Lotte Dodion, die zich tussen de teksten door blijft excuseren voor de dramatische toon van haar poëzie. Als decor: het circus, met zijn messenvechters en andere kramikkige artiesten. Intussen is de planning al danig in de war geraakt en lopen we enkele dichters mis- no hard feelings, Judith herzberg! – en spoeden wij ons naar de kapel, waar we nog net een vleug De Leeuw en Houtekiet voor de kiezen krijgen alvorens Pjeroo Roobjee het woord neemt. Spijtig voor Roobjee dat de helft van de toehoorders de wijk neemt nadat De Leeuw met zingen heeft opgehouden. Nochtans contrasteert Roobjees barokke taalpraal voortreffelijk met het werkelijk schreeuwlelijke interieur van de kapel. Zoals de Gentenaar vooraan van jetje staat te geven, lijkt hij wel op een priester die hier in vervlogen tijden stond te donderpreken. Al zullen die het ongetwijfeld niet hebben gehad over de gevaren van conserven voor de menselijke geest.
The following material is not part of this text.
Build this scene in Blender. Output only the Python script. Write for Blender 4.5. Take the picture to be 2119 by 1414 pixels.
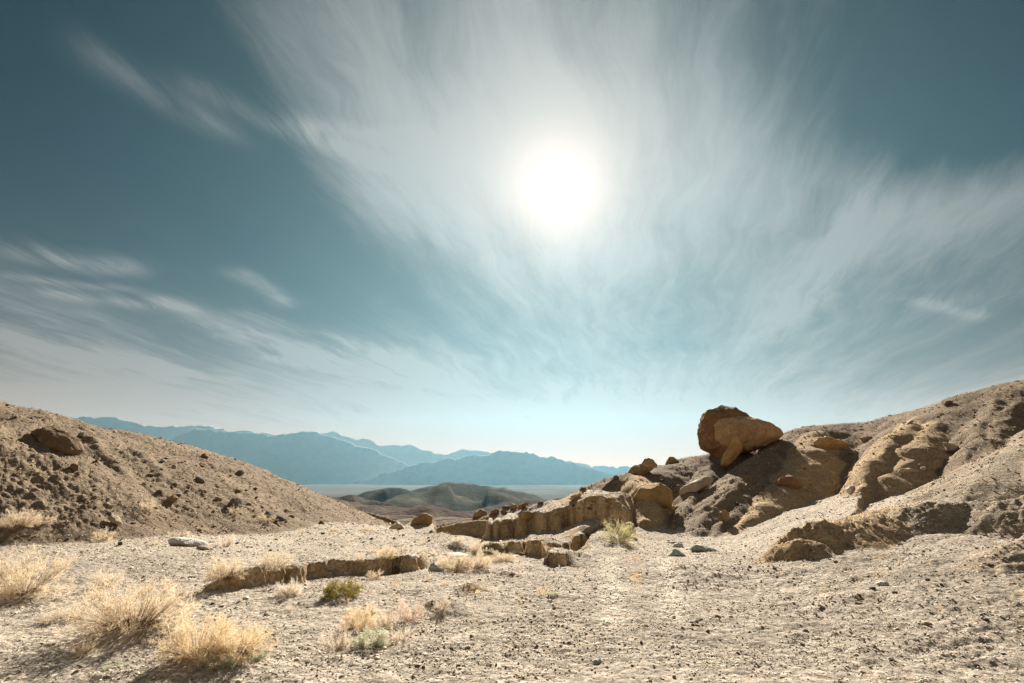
import bpy, math, random
import numpy as np
from mathutils import Vector

sc = bpy.context.scene
for o in list(bpy.data.objects):
    bpy.data.objects.remove(o)
R = math.radians

# ---------------------------------------------------------------- camera
PITCH, CAM_Z, FPX = R(13.3), 1.6, 20.0 / 36.0 * 2119.0
cam_data = bpy.data.cameras.new('camera')
cam_data.sensor_width, cam_data.lens = 36.0, 20.0
cam_data.clip_start, cam_data.clip_end = 0.05, 120000.0
cam = bpy.data.objects.new('camera', cam_data)
sc.collection.objects.link(cam)
cam.location = (0, 0, CAM_Z)
cam.rotation_euler = (R(90) + PITCH, 0, 0)
sc.camera = cam

def ray(px, py):
    """slope of the line of sight through a point of the photograph: x and z per metre forward"""
    u, v = (px - 1059.5) / FPX, (707.0 - py) / FPX
    den = math.cos(PITCH) - v * math.sin(PITCH)
    return u / den, (math.sin(PITCH) + v * math.cos(PITCH)) / den

def P(px, py, d):
    a, b = ray(px, py)
    return np.array([a * d, d, CAM_Z + b * d])

# ---------------------------------------------------------------- render and exposure
sc.render.engine = 'CYCLES'
sc.view_settings.view_transform = 'Standard'
sc.view_settings.look = 'None'
sc.view_settings.gamma = 1.0
sc.view_settings.use_curve_mapping = False
sc.view_settings.exposure = 1.46
cy = sc.cycles
cy.use_denoising = True
cy.max_bounces = 5
cy.diffuse_bounces = 3
cy.glossy_bounces = 1
cy.transmission_bounces = 3
cy.volume_bounces = 0
cy.sample_clamp_indirect = 6.0

# ---------------------------------------------------------------- sun
SUN_ELEV, SUN_AZ = R(28.5), R(5.1)          # azimuth measured from +Y towards +X
sun_dir = Vector((math.sin(SUN_AZ) * math.cos(SUN_ELEV), math.cos(SUN_AZ) * math.cos(SUN_ELEV), math.sin(SUN_ELEV)))
sun_data = bpy.data.lights.new('sun', 'SUN')
sun_data.energy = 5.0
sun_data.angle = R(0.6)
sun_data.color = (1.0, 0.93, 0.83)
sun = bpy.data.objects.new('sun', sun_data)
sc.collection.objects.link(sun)
sun.rotation_euler = sun_dir.to_track_quat('Z', 'Y').to_euler()

# ---------------------------------------------------------------- sky: Nishita, sun haze, cirrus
world = bpy.data.worlds.new('World')
sc.world = world
world.use_nodes = True

class E:
    """a number inside a node tree"""
    def __init__(s, nt, sock): s.nt, s.k = nt, sock
    def op(s, name, *args, clamp=False):
        n = s.nt.nodes.new('ShaderNodeMath'); n.operation = name; n.use_clamp = clamp
        for i, a in enumerate((s,) + args):
            if isinstance(a, E): s.nt.links.new(a.k, n.inputs[i])
            else: n.inputs[i].default_value = float(a)
        return E(s.nt, n.outputs[0])
    def __add__(s, o): return s.op('ADD', o)
    __radd__ = __add__
    def __mul__(s, o): return s.op('MULTIPLY', o)
    __rmul__ = __mul__
    def __sub__(s, o): return s.op('SUBTRACT', o)
    def __rsub__(s, o): return (s * -1.0) + o
    def __truediv__(s, o): return s.op('DIVIDE', o)
    def __pow__(s, o): return s.op('POWER', o)
    def mx(s, o): return s.op('MAXIMUM', o)
    def mn(s, o): return s.op('MINIMUM', o)
    def exp(s): return s.op('EXPONENT')
    def clamp(s): return s.op('ADD', 0.0, clamp=True)
    def ss(s, a, b):
        n = s.nt.nodes.new('ShaderNodeMapRange'); n.interpolation_type = 'SMOOTHSTEP'
        s.nt.links.new(s.k, n.inputs[0]); n.inputs[1].default_value = a; n.inputs[2].default_value = b
        return E(s.nt, n.outputs[0])

def combine(nt, x, y, z=0.0):
    n = nt.nodes.new('ShaderNodeCombineXYZ')
    for i, a in enumerate((x, y, z)):
        if isinstance(a, E): nt.links.new(a.k, n.inputs[i])
        else: n.inputs[i].default_value = float(a)
    return n.outputs[0]

def noise_node(nt, vec, scale, detail=4, rough=0.55, dist=0.0, lac=2.0):
    n = nt.nodes.new('ShaderNodeTexNoise'); n.noise_dimensions = '3D'
    n.inputs['Scale'].default_value = scale; n.inputs['Detail'].default_value = detail
    n.inputs['Roughness'].default_value = rough; n.inputs['Distortion'].default_value = dist
    n.inputs['Lacunarity'].default_value = lac
    if vec is not None: nt.links.new(vec, n.inputs['Vector'])
    return n

def mix_col(nt, fac, a, b, mode='MIX'):
    n = nt.nodes.new('ShaderNodeMix'); n.data_type = 'RGBA'; n.blend_type = mode
    for sock, v in ((n.inputs[0], fac), (n.inputs[6], a), (n.inputs[7], b)):
        if isinstance(v, E): nt.links.new(v.k, sock)
        elif hasattr(v, 'is_output'): nt.links.new(v, sock)
        elif isinstance(v, (tuple, list)): sock.default_value = (*v[:3], 1.0)
        else: sock.default_value = v
    return n.outputs[2]

CLOUD_K = 0.10                      # the cloud sheet seen at direction d lies at d.xy / (d.z + CLOUD_K)
STREAK = R(13.0)                    # bearing along which the cirrus is drawn out
def sheet(px, py):
    a, b = ray(px, py)
    n = math.sqrt(1 + a * a + b * b)
    x, y, z = a / n, 1 / n, b / n
    return x / (z + CLOUD_K), y / (z + CLOUD_K)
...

Vervolgens wordt Karina Wolkers geïnterviewd door Betty Mellaerts. Wolkers is immers te gast met de relatief onbekende gedichten van wijlen haar man. Niet dat we zoveel bijleren, er is hààst bij, zo lijkt het wel. Daarna wordt Moustafa Stitou op de mensen losgelaten. In deze tijden van lekkende PIP’s en andere plastische ongein, weet de Nederlander te scoren met zijn “Monoloog van de cosmetisch chirurg.”

Dagsluiting Dan even de cafetaria in, het rondrennen moe, in afwachting van wat in het programmaboekje zo mysterieus de “apotheose” heet.Maar kijk, nauwelijks is de dorst bedwongen of daar kruipt alreeds Andy Fierens op een barkruk. Hij heeft de lachers op zijn hand. Het lijkt zo spontaan, in contrast met de deftigheid die de rest van de avond zo kenmerkte. Tot ik een blik werp op mijn programma: rechtsonderaan staat ook deze tussenkomst netjes aangekondigd, domweg overheen gelezen. Fierens nodigt de toeschouwers uit om in de theaterzaal plaats te nemen voor de apotheose.

Die apotheose blijkt een soort dagsluiting te zijn, waar alle dichters onder leiding van juffrouw Betty nog één gedicht c.q. één liedje mogen brengen. Met andere woorden: wie het hele stel allemaal aan het werk wilde zien, had zich het rondgeren wel kunnen besparen.